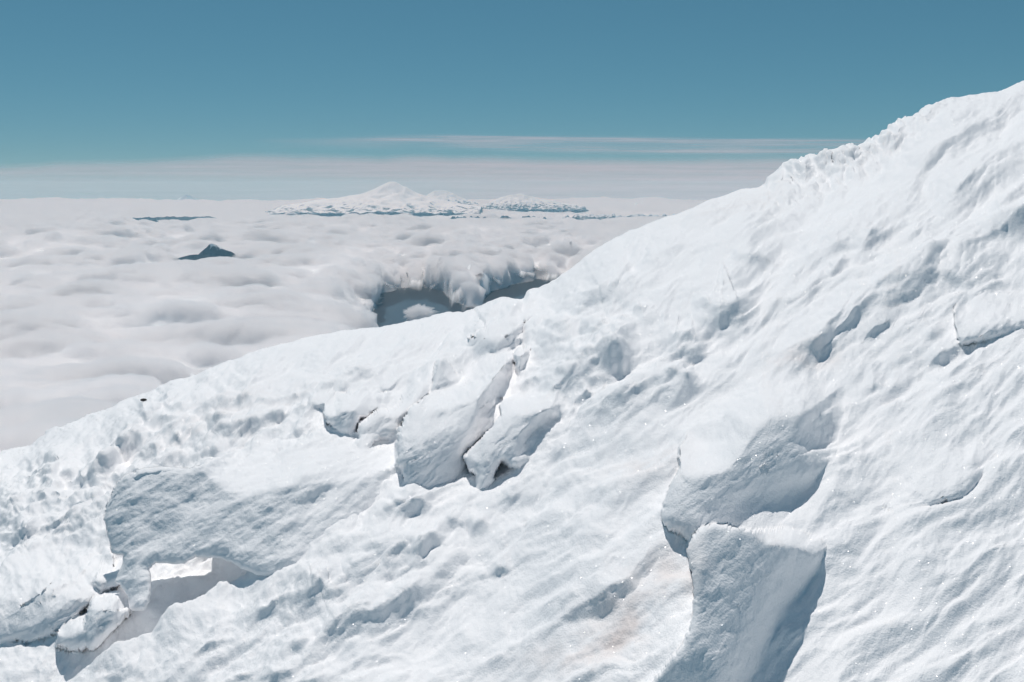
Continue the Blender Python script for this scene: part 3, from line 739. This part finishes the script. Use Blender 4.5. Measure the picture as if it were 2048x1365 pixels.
MIST = 1/48.0
def build_clouds():
    xs = np.tan(np.linspace(R(-40), R(40), 1150))
    Ds = [2500.0]
    while Ds[-1] < FAR:
        d = Ds[-1]
        Ds.append(d + min(max(d*d*0.0009/1500, d*0.0042), d*0.0085))
    Ds = np.array(Ds)
    D = np.broadcast_to(Ds[:,None], (len(Ds), len(xs))); X = xs[None,:]*D
    u = U0 + F*xs[None,:] + 0*D; v = VH - F*Z_CLOUD/D
    kx, ky = X/1000, D/1000
    wx = kx + 1.1*fbm(kx/3, ky/3, 2, 3); wy = ky + 1.1*fbm(kx/3, ky/3, 2, 5)
    soft = 1 - sstep(560, 700, v)*0.65            # the near deck is flatter and streaked
    lumpy = 0.62 + 0.75*gauss(u, v, 1000, 500, 380, 70) + 0.35*gauss(u, v, 250, 470, 350, 60)
    h = 330*fbm(kx/14, ky/9, 3, 21)
    h = h + 330*lumpy*soft*(billow(wx/4.2, wy/2.8, 3, 23) - .35)
    h = h + 120*lumpy*soft*(billow(wx/1.25, wy/.9, 3, 25) - .35)
    h = h + (90 + 300*sstep(520, 640, v))*(1-soft*0.5)*fbm(wx/3.0, wy/0.75, 3, 27) + 16*billow(wx/.45, wy/.22, 2, 29)*(0.3+lumpy)
    # thinner, broken deck in front of the far mountains
    brk = gauss(u, v, 1000, 424, 460, 13)
    h = h - brk*sstep(-.25, .35, fbm(kx/6, ky/7, 3, 33))*520
    # darker hollow low on the left
    h = h - 400*gauss(u, v, 372, 738, 52, 20, -22)*(0.7+.9*fbm(wx/.35, wy/.3, 3, 37))
    h = h + 330*sstep(55000, 85000, D)*(billow(kx/11, ky/13, 3, 39) - .3)
    # lower cloud round the mountains that stand out of it
    h = h - (250 + 330*fbm(kx/9, ky/11, 3, 81))*np.exp(-((v-424)/12)**2)*np.interp(u, [480,600,1350,1500], [0,1,1,.6])
    for cu, cv, ru, rv, am in ((430,517,66,12,.9), (390,521,55,6,.7), (287,440,40,6,.9), (370,438,80,5,.9), (930,441,60,6,.75), (1045,441,60,6,.75), (1270,440,160,8,.7)):
        g = am*gauss(u, v, cu, cv, ru, rv)
        h = h*(1-g) - 240*g
    # the hole
    wn = 9*fbm(u/80, v/26, 2, 43) + 2.2*fbm(u/30, v/10, 2, 47)
    sd = poly_sdf(u, v, np.array(HOLE, float))[0] + wn
    rim = sstep(-20, 7, sd)
    h = h + 170*gauss(u, v, 950, 535, 190, 26)                        # the bank beyond the hole
    h = h - (265 + 70*fbm(u/80, v/20, 2, 57))*sstep(80, -8, sd)                 # cloud pouring in from the left
    depth = (1-rim)
    h = h*rim - depth*700
    thin0 = sstep(0.03, 0.20, depth)
    q3 = np.stack([X, D, h*1.6], -1).reshape(-1, 3)/260.0
    sel = ((depth > .004) & (depth < .98)).ravel()
    fr = np.zeros(depth.size); fr[sel] = fbm3(q3[sel], 3, 53)
    thin = sstep(0.03, 0.20, depth + .35*fr.reshape(depth.shape))
    # fray: sun-bitten wisps round the lip
    P = np.stack([X, D, Z_CLOUD + h], -1)
    hm = P[..., 2] - Z_CLOUD
    kk = np.hanning(13); kk /= kk.sum()
    hs = hm
    for ax in (0, 1): hs = np.apply_along_axis(lambda r: np.convolve(np.pad(r, 6, mode='edge'), kk, 'valid'), ax, hs)
    s2 = (slice(None, None, 2), slice(None, None, 2))
    Xd, Dd = X[s2], D[s2]
    deck = (hs - 110 - 30*sstep(12000, 40000, D))[s2]
    o = mesh_from('clouds', np.stack([Xd, Dd, Z_CLOUD + deck], -1), grid_faces(*Xd.shape), cloud_material(), {'thin': thin[s2]})
    tag(o, 'pale sea of clouds with a torn opening, reaching to the horizon', kind='stuff')
    # the billowing upper part of the cloud: a body of mist whose top carries the detail
    near = D < 1e9
    nr = int(near[:,0].sum()); nc = P.shape[1]
    zb = Z_CLOUD - 370
    T = P[:nr].copy()
    cut = 1 - thin0[:nr]
    T[...,2] = np.maximum(zb + 1.0, zb + (T[...,2]-zb)*cut)
    hz = 1 + .8*sstep(90, 10, np.abs(sd[:nr]))*(D[:nr] < 22000)
    for scale, amp, dmax in ((1500, 200, 70000), (620, 150, 34000), (260, 80, 20000), (110, 30, 12000)):
        n = grid_normals(T); n *= np.sign(n[...,2].mean())
        nz = np.abs(perlin3((T/scale).reshape(-1,3)*np.array([.48,1,1.2]), scale)).reshape(nr, nc)*1.8 - .42
        T = T + n*(nz*amp*np.maximum((lumpy*.8+.15)[:nr], hz-.7)*(.6+.4*soft[:nr])*sstep(dmax*2.2, dmax*.8, D[:nr])*cut)[...,None]
    T[...,2] = np.maximum(T[...,2], zb+1)
    Bt = T.copy(); Bt[...,2] = zb
    T = T.reshape(-1,3); Bt = Bt.reshape(-1,3)
    f = grid_faces(nr, nc); nT = nr*nc
    ring = np.concatenate([np.arange(nc), nc-1+nc*np.arange(1,nr), (nr-1)*nc+np.arange(nc-2,-1,-1), nc*np.arange(nr-2,0,-1)])
    r2 = np.roll(ring, -1)
    side = np.stack([ring, ring+nT, r2+nT, r2], -1)
    m, nt, out = new_mat('cloud_mist')
    pv = N(nt, 'ShaderNodeVolumePrincipled'); pv.inputs['Color'].default_value = (.998,.992,.993,1); pv.inputs['Density'].default_value = MIST; pv.inputs['Anisotropy'].default_value = .35
    nt.links.new(pv.outputs[0], out.inputs['Volume'])
    mo = mesh_from('cloud_mist', np.concatenate([T, Bt]), np.concatenate([f, f[:, ::-1]+nT, side]), m)
    tag(mo, 'soft billowing mist on the sea of clouds', kind='stuff')
    return o
build_clouds()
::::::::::
**Stated goal**
Output the lines above in full and exactly as given, omitting any pictures.

**Exercise result**
Continue the Blender Python script for this scene: part 3, from line 739. This part finishes the script. Use Blender 4.5. Measure the picture as if it were 2048x1365 pixels.
MIST = 1/48.0
def build_clouds():
    xs = np.tan(np.linspace(R(-40), R(40), 1150))
    Ds = [2500.0]
    while Ds[-1] < FAR:
        d = Ds[-1]
        Ds.append(d + min(max(d*d*0.0009/1500, d*0.0042), d*0.0085))
    Ds = np.array(Ds)
    D = np.broadcast_to(Ds[:,None], (len(Ds), len(xs))); X = xs[None,:]*D
    u = U0 + F*xs[None,:] + 0*D; v = VH - F*Z_CLOUD/D
    kx, ky = X/1000, D/1000
    wx = kx + 1.1*fbm(kx/3, ky/3, 2, 3); wy = ky + 1.1*fbm(kx/3, ky/3, 2, 5)
    soft = 1 - sstep(560, 700, v)*0.65            # the near deck is flatter and streaked
    lumpy = 0.62 + 0.75*gauss(u, v, 1000, 500, 380, 70) + 0.35*gauss(u, v, 250, 470, 350, 60)
    h = 330*fbm(kx/14, ky/9, 3, 21)
    h = h + 330*lumpy*soft*(billow(wx/4.2, wy/2.8, 3, 23) - .35)
    h = h + 120*lumpy*soft*(billow(wx/1.25, wy/.9, 3, 25) - .35)
    h = h + (90 + 300*sstep(520, 640, v))*(1-soft*0.5)*fbm(wx/3.0, wy/0.75, 3, 27) + 16*billow(wx/.45, wy/.22, 2, 29)*(0.3+lumpy)
    # thinner, broken deck in front of the far mountains
    brk = gauss(u, v, 1000, 424, 460, 13)
    h = h - brk*sstep(-.25, .35, fbm(kx/6, ky/7, 3, 33))*520
    # darker hollow low on the left
    h = h - 400*gauss(u, v, 372, 738, 52, 20, -22)*(0.7+.9*fbm(wx/.35, wy/.3, 3, 37))
    h = h + 330*sstep(55000, 85000, D)*(billow(kx/11, ky/13, 3, 39) - .3)
    # lower cloud round the mountains that stand out of it
    h = h - (250 + 330*fbm(kx/9, ky/11, 3, 81))*np.exp(-((v-424)/12)**2)*np.interp(u, [480,600,1350,1500], [0,1,1,.6])
    for cu, cv, ru, rv, am in ((430,517,66,12,.9), (390,521,55,6,.7), (287,440,40,6,.9), (370,438,80,5,.9), (930,441,60,6,.75), (1045,441,60,6,.75), (1270,440,160,8,.7)):
        g = am*gauss(u, v, cu, cv, ru, rv)
        h = h*(1-g) - 240*g
    # the hole
    wn = 9*fbm(u/80, v/26, 2, 43) + 2.2*fbm(u/30, v/10, 2, 47)
    sd = poly_sdf(u, v, np.array(HOLE, float))[0] + wn
    rim = sstep(-20, 7, sd)
    h = h + 170*gauss(u, v, 950, 535, 190, 26)                        # the bank beyond the hole
    h = h - (265 + 70*fbm(u/80, v/20, 2, 57))*sstep(80, -8, sd)                 # cloud pouring in from the left
    depth = (1-rim)
    h = h*rim - depth*700
    thin0 = sstep(0.03, 0.20, depth)
    q3 = np.stack([X, D, h*1.6], -1).reshape(-1, 3)/260.0
    sel = ((depth > .004) & (depth < .98)).ravel()
    fr = np.zeros(depth.size); fr[sel] = fbm3(q3[sel], 3, 53)
    thin = sstep(0.03, 0.20, depth + .35*fr.reshape(depth.shape))
    # fray: sun-bitten wisps round the lip
    P = np.stack([X, D, Z_CLOUD + h], -1)
    hm = P[..., 2] - Z_CLOUD
    kk = np.hanning(13); kk /= kk.sum()
    hs = hm
    for ax in (0, 1): hs = np.apply_along_axis(lambda r: np.convolve(np.pad(r, 6, mode='edge'), kk, 'valid'), ax, hs)
    s2 = (slice(None, None, 2), slice(None, None, 2))
    Xd, Dd = X[s2], D[s2]
    deck = (hs - 110 - 30*sstep(12000, 40000, D))[s2]
    o = mesh_from('clouds', np.stack([Xd, Dd, Z_CLOUD + deck], -1), grid_faces(*Xd.shape), cloud_material(), {'thin': thin[s2]})
    tag(o, 'pale sea of clouds with a torn opening, reaching to the horizon', kind='stuff')
    # the billowing upper part of the cloud: a body of mist whose top carries the detail
    near = D < 1e9
    nr = int(near[:,0].sum()); nc = P.shape[1]
    zb = Z_CLOUD - 370
    T = P[:nr].copy()
    cut = 1 - thin0[:nr]
    T[...,2] = np.maximum(zb + 1.0, zb + (T[...,2]-zb)*cut)
    hz = 1 + .8*sstep(90, 10, np.abs(sd[:nr]))*(D[:nr] < 22000)
    for scale, amp, dmax in ((1500, 200, 70000), (620, 150, 34000), (260, 80, 20000), (110, 30, 12000)):
        n = grid_normals(T); n *= np.sign(n[...,2].mean())
        nz = np.abs(perlin3((T/scale).reshape(-1,3)*np.array([.48,1,1.2]), scale)).reshape(nr, nc)*1.8 - .42
        T = T + n*(nz*amp*np.maximum((lumpy*.8+.15)[:nr], hz-.7)*(.6+.4*soft[:nr])*sstep(dmax*2.2, dmax*.8, D[:nr])*cut)[...,None]
    T[...,2] = np.maximum(T[...,2], zb+1)
    Bt = T.copy(); Bt[...,2] = zb
    T = T.reshape(-1,3); Bt = Bt.reshape(-1,3)
    f = grid_faces(nr, nc); nT = nr*nc
    ring = np.concatenate([np.arange(nc), nc-1+nc*np.arange(1,nr), (nr-1)*nc+np.arange(nc-2,-1,-1), nc*np.arange(nr-2,0,-1)])
    r2 = np.roll(ring, -1)
    side = np.stack([ring, ring+nT, r2+nT, r2], -1)
    m, nt, out = new_mat('cloud_mist')
    pv = N(nt, 'ShaderNodeVolumePrincipled'); pv.inputs['Color'].default_value = (.998,.992,.993,1); pv.inputs['Density'].default_value = MIST; pv.inputs['Anisotropy'].default_value = .35
    nt.links.new(pv.outputs[0], out.inputs['Volume'])
    mo = mesh_from('cloud_mist', np.concatenate([T, Bt]), np.concatenate([f, f[:, ::-1]+nT, side]), m)
    tag(mo, 'soft billowing mist on the sea of clouds', kind='stuff')
    return o
build_clouds()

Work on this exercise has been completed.